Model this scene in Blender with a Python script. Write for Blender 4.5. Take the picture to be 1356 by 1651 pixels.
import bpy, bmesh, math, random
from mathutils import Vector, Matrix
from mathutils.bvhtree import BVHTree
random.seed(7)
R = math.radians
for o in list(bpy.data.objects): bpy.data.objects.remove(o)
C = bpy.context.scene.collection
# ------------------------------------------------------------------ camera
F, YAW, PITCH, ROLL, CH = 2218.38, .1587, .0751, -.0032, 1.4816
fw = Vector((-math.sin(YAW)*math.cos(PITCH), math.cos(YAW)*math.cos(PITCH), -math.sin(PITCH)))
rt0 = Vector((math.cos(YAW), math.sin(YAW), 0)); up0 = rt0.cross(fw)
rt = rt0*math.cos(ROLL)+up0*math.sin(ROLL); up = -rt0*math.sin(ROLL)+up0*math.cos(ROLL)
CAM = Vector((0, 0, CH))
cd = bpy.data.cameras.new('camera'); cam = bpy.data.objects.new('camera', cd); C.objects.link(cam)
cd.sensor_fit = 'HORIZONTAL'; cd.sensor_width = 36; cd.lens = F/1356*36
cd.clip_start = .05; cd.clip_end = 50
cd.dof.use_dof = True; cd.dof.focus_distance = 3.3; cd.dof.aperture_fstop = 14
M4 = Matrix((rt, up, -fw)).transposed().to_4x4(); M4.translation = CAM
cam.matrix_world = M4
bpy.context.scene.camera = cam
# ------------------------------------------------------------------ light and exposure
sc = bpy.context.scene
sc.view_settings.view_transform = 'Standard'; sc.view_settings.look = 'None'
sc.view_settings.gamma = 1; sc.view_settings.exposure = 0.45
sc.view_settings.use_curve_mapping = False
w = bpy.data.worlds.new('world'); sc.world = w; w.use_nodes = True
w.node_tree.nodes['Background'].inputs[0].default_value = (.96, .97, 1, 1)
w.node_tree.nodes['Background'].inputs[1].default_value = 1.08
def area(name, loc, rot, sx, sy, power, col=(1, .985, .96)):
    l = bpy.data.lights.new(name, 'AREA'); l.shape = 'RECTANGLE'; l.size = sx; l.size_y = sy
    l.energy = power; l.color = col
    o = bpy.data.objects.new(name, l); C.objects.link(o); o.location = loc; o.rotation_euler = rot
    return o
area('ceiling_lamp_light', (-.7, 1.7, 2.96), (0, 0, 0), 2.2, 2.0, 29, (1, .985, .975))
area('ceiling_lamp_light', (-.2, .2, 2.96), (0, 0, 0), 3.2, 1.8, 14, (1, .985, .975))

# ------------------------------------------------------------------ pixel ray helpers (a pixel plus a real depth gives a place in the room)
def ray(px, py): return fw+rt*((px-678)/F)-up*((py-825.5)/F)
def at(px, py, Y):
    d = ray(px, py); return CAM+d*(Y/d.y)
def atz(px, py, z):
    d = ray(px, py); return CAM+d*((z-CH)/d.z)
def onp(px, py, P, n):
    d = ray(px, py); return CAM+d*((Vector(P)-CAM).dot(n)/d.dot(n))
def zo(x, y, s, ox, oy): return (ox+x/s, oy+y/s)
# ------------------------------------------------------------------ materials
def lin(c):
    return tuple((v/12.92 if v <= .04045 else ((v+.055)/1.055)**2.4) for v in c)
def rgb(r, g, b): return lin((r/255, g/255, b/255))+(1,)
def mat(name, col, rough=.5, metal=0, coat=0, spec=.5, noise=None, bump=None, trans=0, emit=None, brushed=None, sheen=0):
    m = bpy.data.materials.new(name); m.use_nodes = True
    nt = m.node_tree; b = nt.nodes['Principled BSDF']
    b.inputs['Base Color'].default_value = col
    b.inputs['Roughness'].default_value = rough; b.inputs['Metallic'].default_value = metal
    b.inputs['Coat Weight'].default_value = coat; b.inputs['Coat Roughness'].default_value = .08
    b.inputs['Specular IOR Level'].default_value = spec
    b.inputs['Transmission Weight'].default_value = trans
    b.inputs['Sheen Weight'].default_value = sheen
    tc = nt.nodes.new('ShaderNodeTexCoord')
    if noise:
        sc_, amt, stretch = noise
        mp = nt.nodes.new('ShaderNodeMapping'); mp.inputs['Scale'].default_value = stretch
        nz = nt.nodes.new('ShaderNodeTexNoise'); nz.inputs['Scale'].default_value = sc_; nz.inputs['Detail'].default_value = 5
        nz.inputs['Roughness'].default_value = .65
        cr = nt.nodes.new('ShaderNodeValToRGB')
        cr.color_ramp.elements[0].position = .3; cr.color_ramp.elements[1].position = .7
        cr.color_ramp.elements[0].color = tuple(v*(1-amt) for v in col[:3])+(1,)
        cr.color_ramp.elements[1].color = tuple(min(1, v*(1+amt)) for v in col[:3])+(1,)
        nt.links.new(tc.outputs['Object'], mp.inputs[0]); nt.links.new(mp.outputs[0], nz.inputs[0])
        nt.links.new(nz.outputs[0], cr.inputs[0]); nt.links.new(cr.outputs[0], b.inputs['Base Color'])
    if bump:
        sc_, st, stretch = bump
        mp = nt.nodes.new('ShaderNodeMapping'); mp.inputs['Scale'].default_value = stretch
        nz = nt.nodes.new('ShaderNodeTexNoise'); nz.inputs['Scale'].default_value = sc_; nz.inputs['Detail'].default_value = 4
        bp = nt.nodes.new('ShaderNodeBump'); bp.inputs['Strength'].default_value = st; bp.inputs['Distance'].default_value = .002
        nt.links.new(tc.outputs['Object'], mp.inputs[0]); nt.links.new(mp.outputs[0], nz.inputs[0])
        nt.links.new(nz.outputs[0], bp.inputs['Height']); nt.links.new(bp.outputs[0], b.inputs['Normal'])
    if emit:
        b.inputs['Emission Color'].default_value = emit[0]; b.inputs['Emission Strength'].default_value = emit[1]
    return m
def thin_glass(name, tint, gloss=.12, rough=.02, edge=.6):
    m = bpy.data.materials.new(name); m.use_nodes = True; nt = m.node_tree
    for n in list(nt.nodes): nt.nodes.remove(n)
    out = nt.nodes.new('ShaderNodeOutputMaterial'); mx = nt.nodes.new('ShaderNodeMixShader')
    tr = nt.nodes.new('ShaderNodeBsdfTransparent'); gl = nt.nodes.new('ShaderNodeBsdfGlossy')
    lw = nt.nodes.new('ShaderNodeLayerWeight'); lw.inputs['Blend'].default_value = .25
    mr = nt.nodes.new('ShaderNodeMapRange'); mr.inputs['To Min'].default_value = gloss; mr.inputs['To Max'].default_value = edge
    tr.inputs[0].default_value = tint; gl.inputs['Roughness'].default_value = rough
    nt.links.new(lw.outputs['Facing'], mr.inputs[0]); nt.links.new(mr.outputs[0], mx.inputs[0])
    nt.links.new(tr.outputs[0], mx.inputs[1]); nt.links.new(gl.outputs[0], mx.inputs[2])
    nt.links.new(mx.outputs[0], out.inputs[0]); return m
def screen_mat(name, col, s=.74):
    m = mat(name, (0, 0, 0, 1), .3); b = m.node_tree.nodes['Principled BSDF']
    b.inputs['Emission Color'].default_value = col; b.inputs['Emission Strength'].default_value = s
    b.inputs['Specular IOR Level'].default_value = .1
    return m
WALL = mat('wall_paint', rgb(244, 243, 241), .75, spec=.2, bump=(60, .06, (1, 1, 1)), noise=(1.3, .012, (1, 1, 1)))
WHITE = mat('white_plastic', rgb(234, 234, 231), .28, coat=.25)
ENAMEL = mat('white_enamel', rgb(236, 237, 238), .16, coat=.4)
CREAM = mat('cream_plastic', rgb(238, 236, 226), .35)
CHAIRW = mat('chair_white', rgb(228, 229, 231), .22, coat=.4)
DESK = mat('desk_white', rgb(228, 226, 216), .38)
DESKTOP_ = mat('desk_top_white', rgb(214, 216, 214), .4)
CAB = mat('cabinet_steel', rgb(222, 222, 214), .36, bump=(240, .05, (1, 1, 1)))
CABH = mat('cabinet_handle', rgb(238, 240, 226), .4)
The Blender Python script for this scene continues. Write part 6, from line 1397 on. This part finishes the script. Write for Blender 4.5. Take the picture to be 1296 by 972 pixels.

_TASK TO CARRY OUT_.
Search the records above for the string "from". Copy every line that contains it.

_EXPECTED ANSWER_.
from mathutils import Vector, Matrix
from mathutils.bvhtree import BVHTree
The Blender Python script for this scene continues. Write part 6, from line 1397 on. This part finishes the script. Write for Blender 4.5. Take the picture to be 1296 by 972 pixels.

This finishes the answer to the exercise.